A number of years ago I recall reading something on the possibility of creating successful FOSS network games. One of the downsides to using FOSS clients is obviously that users, being that they have ths source, can easily modify the client to cheat. The best solution offered was a scheme using "blessed binaries" where the cleint source could be offered, but only binaries signed by the operator of game server (or a federation they belong to) would be allowed to play. The GPLv3 would make this type of solution impossible.

The GPL isn't a solution to all of life's problems. Yes, it is designed to preserve the greatest amount of freedom possible for the end user, but its not always the appropriate tool to achieve that end.

Reply Score: 4

RE: An illustrative example
by mabhatter on Fri 3rd Feb 2006 03:50 in reply to "An illustrative example"
mabhatter Member since:

you're wrong on one point, accessing your network is a seperate privillage you grant the user, not a right. By using GPL'd code, the users are allowed to make their own rules and start their own servers if they wish. You can still make rules reguarding the programs used to connect to YOUR server.

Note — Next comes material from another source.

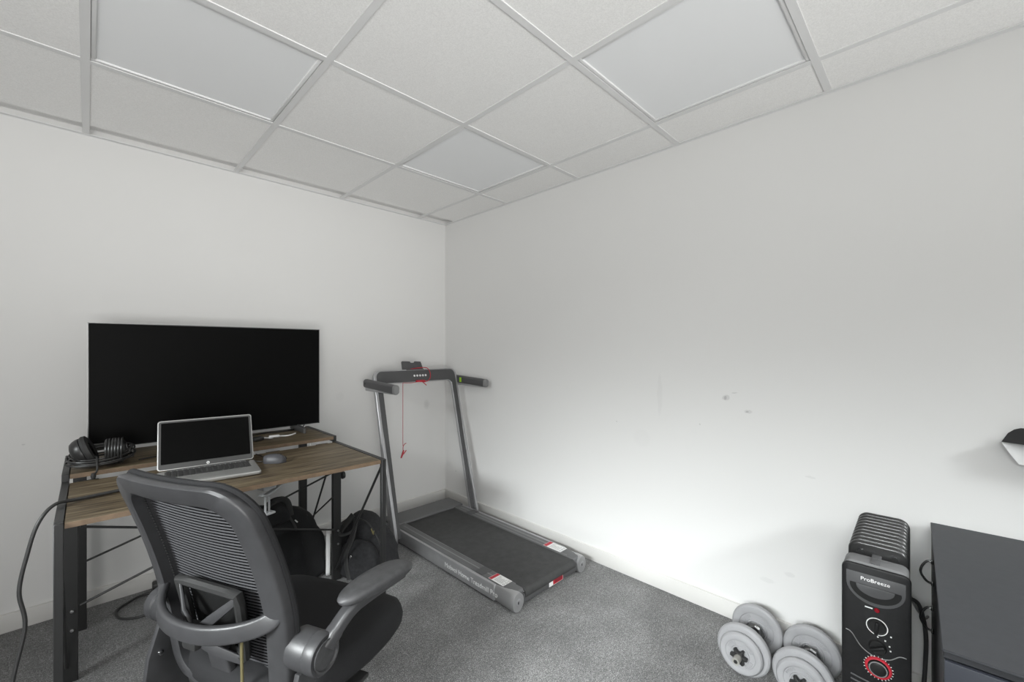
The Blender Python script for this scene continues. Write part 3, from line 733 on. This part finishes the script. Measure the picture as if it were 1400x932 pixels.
def sticker(x, y, w, l, parent, z):
    o = MB().span((x, y, z), (x+w, y+l, z+.0006)).build('warning_sticker', M['sticker'], parent)
    MB().span((x+.001, y+l*.80, z+.0006), (x+w-.001, y+l-.002, z+.001)).build('red_band', M['red'], o)
    ln = MB(); random.seed(3)
    for i in range(7):
        ln.span((x+.008, y+l*(.22+.075*i), z+.0006), (x+w-.008-.02*random.random(), y+l*(.22+.075*i)+.0025, z+.0009))
    for i in range(3): ln.lathe([(.004, .0012), (.0065, .0012), (.0065, 0)], Matrix.Translation((x+w*(.2+.3*i), y+l*.09, z)), 12)
    ln.build('print', M['ink'], o)
sticker(X0+.010, Y0+.055, .062, .105, TM, TZ+.0012); sticker(X1-.072, Y0+.075, .062, .125, TM, TZ+.0012)
o = MB().span((1.635, Y0-.0295, .026), (1.745, Y0-.0278, .060)).build('pinch_sticker', M['sticker'], TM)
MB().span((1.665, Y0-.0302, .028), (1.742, Y0-.0294, .0585)).build('red_band', M['red'], o)
MB().span((1.678, Y0-.0308, .033), (1.735, Y0-.0301, .053)).build('print', plain('dark_red', (.2, .01, .02), .5), o)
text('lettering', 'Mobvoi Home Treadmill Pro', .036, frame((X0-.0086, 1.80, .047), (0, -1, 0), (0, 0, 1)) @ Matrix.Translation((0, 0, 0)), M['rail_line'] if False else plain('letter_silver', .8, .6), sl, .0003, sx=1.0).location = (X0-.0086-1.665, 1.685-1.98, .047)
# tilted U shaped handlebar frame
PB = Vector((0, 2.355, .045)); TA = math.atan2(.26, 1.03)
BU = Vector((0, math.sin(TA), math.cos(TA))); BN = Vector((0, -math.cos(TA), math.sin(TA)))   # up the frame, towards the user
def U(a, b, d=0): return Vector((a, PB.y, PB.z)) + BU*b + BN*d
UX0, UX1, UB = 1.318, 1.990, 1.062
def ushape(x0, x1, top, r, n=7):
    pts = [(x0, 0.0), (x0, .3), (x0, .6), (x0, top-r)]
    pts += [(x0+r-r*math.cos(PI/2*k/n), top-r+r*math.sin(PI/2*k/n)) for k in range(1, n+1)]
    pts += [(x1-r+r*math.sin(PI/2*k/n), top-r+r*math.cos(PI/2*k/n)) for k in range(0, n+1)]
    pts += [(x1, .6), (x1, .3), (x1, 0.0)]
    return pts
oo, ii = ushape(UX0, UX1, UB, .05), ushape(UX0+.054, UX1-.054, UB-.090, .035)
def uframe(oo, ii, d0, d1, ch):
    rings = []
    for (xo, bo), (xi, bi) in zip(oo, ii):
        o2, i2 = Vector((xo, bo)), Vector((xi, bi)); rg = []
        for t, d in ((0, d0+ch), (0, d1-ch), (ch/.06, d1), (1-ch/.06, d1), (1, d1-ch), (1, d0+ch), (1-ch/.06, d0), (ch/.06, d0)):
            p = o2.lerp(i2, t); rg.append(U(p.x, p.y, d))
        rings.append(rg)
    return MB().loft(rings)
uf = uframe(oo, ii, -.014, .014, .004).build('handlebar_frame', M['silver'], TM, False, 30)
o3, i3 = ushape(UX0+.018, UX1-.018, UB-.008, .040), ushape(UX0+.053, UX1-.053, UB-.087, .036)
uframe(o3, i3, .010, .0165, .002).build('dark_inlay', M['tm_dark'], uf, False, 30)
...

Following a TOS in terms of cheating has nothing to do with DRM. In this case DRM is what you want to provide a fair playing field.

I understand you're thinking about the Bdnet thing with Blizzard, but their argument was that the reverse engineered servers allowed users to use coppied games... not that it allowed cheating on their servers.

Actually GPL 3 would IMPROVE chances of a game like this working... you're not locking users into your system if they don't want to be could create a multiverse with different rules... where most of the legal issues fly when developers are trying to protect a profit model. It's why so many more people play games like Quake3 versus MMORGS.

Again, as far as cheaters, that's a term of service, much like a dress code or courtesy rules in a club. The fact that the code is GPL means you can generate fixes for cheats that much faster.. AND your users have the knowlage that you're not spying on them because they can see what's happening!!!